Frances Stark

Frances Stark explores the use and meaning of langauge in her work, and I am particularly interested in the way that this is addressed within the context of the digital.

My Best Thing, 2011

This piece of Stark’s follows the ongoing conversations between the artist and two Italian men, the artist engages the men in ‘web-sex’ and records these conversations, relaying them through two Adam and Eve-like animated characters on a monochrome green background. The conversations move from explicitly sexual to philosophical, and for me this engagement, coupled with the simplified, childlike animation, offers a reflection upon the relationships that can develop through online interactions.
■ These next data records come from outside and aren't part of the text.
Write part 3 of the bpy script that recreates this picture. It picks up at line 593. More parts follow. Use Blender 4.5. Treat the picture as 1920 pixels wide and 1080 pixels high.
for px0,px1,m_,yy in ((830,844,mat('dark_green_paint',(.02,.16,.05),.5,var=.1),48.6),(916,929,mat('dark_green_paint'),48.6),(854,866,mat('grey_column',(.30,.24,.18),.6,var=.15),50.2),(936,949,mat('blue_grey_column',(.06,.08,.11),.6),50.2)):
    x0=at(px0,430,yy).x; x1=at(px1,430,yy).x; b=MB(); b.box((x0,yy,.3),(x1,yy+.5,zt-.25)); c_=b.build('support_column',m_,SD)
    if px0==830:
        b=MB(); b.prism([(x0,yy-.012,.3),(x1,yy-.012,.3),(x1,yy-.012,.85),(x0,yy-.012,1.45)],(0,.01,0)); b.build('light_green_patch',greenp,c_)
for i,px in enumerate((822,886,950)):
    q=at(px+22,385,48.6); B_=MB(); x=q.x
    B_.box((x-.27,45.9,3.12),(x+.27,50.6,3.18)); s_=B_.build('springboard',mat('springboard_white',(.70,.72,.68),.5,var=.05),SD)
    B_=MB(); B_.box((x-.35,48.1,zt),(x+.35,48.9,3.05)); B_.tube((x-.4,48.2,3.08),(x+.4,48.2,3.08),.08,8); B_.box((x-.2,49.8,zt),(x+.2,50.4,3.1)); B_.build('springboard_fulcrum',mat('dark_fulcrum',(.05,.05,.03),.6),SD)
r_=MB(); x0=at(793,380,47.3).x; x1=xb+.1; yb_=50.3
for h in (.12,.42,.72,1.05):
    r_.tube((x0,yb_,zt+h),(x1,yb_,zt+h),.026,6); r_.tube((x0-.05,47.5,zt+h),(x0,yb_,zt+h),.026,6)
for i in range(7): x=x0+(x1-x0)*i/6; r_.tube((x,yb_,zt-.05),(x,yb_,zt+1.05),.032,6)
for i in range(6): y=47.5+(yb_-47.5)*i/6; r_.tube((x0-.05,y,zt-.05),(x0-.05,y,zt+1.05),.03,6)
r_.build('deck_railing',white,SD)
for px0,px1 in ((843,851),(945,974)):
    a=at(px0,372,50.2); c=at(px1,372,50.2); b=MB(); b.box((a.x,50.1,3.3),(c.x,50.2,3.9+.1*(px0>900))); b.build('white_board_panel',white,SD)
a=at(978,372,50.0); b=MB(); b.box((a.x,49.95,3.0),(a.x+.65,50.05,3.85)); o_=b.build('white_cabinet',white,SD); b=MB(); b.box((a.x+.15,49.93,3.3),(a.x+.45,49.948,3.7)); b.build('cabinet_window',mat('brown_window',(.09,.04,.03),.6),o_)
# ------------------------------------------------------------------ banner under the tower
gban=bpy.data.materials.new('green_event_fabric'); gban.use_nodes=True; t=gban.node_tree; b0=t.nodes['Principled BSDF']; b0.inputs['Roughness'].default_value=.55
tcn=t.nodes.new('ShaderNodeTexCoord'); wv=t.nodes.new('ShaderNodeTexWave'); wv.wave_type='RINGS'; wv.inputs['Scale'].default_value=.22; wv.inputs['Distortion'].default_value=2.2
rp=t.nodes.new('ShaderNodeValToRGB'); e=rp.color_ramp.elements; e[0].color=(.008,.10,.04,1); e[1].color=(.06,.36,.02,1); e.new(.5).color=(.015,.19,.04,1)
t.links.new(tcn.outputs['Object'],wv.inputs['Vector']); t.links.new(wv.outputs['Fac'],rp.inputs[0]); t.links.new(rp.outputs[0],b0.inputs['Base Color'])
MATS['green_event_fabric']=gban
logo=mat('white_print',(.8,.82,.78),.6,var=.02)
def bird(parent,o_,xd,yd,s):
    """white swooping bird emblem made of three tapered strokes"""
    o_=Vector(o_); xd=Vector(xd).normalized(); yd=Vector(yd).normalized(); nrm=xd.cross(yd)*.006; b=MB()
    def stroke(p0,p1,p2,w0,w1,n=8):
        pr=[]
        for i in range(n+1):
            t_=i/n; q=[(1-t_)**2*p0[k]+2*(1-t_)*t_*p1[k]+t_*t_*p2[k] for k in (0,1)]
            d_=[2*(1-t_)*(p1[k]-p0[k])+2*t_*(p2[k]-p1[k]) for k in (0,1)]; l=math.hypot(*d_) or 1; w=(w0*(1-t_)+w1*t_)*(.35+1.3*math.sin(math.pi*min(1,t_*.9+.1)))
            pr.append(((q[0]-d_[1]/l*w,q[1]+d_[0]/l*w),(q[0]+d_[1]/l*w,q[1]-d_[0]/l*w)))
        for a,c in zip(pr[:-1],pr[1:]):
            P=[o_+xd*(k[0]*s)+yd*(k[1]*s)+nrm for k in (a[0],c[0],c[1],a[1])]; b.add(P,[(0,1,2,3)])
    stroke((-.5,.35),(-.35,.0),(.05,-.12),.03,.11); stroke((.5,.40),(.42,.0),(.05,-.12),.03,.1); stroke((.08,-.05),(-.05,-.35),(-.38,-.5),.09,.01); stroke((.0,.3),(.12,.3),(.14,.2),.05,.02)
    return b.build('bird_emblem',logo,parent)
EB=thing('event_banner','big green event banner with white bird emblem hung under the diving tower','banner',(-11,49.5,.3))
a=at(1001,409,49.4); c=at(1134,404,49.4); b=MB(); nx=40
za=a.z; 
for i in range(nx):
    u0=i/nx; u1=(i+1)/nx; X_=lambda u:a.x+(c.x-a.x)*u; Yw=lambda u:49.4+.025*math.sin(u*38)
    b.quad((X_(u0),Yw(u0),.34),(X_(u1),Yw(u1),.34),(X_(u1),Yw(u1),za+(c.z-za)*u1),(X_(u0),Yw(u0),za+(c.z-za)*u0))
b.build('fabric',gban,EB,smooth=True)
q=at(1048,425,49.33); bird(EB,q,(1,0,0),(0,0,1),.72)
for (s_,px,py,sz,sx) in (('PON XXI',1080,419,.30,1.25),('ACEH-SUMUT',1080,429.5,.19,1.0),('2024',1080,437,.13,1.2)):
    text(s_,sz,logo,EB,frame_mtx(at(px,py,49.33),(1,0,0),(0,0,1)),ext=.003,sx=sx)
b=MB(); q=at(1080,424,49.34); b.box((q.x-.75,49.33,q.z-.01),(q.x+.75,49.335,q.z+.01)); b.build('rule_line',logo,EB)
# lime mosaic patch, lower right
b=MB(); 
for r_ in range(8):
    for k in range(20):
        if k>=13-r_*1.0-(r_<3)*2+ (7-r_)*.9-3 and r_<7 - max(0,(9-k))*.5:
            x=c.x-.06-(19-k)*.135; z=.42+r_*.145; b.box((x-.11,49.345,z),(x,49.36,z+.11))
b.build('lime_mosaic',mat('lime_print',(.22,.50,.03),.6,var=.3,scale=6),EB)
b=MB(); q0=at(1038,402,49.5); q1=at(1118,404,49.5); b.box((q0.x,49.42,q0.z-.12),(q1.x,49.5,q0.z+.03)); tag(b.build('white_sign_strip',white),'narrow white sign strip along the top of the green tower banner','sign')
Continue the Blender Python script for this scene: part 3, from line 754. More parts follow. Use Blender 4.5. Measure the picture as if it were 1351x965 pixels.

In particular, the conversation seems to flow so stagnantly, which is further emphasised by the monotonous tone of the synthetic computerised voice. There seems to be no hierarchy in conversation topics, and the conversation flows from very sexual language to philosophical – reflective of the range and treatment of information existing online and the sort of discussions that can flow into one another.

Poets on the Pyre, 2015

Stark herself has noted a harshness in the tone of her latest Instagram movies, a tone instituted partly through keen pacing and a driving rhythm. Indeed, aural and visual pulse and rhyme are of prime importance to all of Stark’s video and digital works. She conceives of the new Instagram movies, however, as a uniquely raw, knowing form of visual poetry — ‘rapping’ with images — the stakes of which are high. A writer herself, and an artist immersed in emerging (sometimes short-lived) modes of communication, Stark senses ‘that the fate of the poet or intellectual is an uncertain one.’ Her corresponding definition of poetry is crucially as well as historically expansive: the etymological root of poem is the ancient Greek verb for ‘to make.’ Despite being rigorously composed, whether as individual images or slide by slide, Stark’s Instagram works corroborate the uncertainty that both haunts and guides today’s ‘poets.‘” – Art Institute of Chicago

This piece by Frances Stark further explores sexuality and the web, she makes subtle innuendo’s that flow into one another – creating a fragmented narrative set with an explicit rap in the background. Following the comments above, it can be recognised that there is a poetic element to the work, one that is reminiscent of the flow of materials that appear on social media sites. Stark appears to be responding to the growing use of the internet/social media as a mode of communication – highlighting the poetic nature of this. It is an interesting response actually, and one that has challenged perhaps my own attitudes towards my work, I am very much focused on the same issue of the changing method of information communication – but Stark’s work to me offers a commentary, not on the fragmentation of the language of the internet, but of a new form of poetic communication that has a unique existence of its own.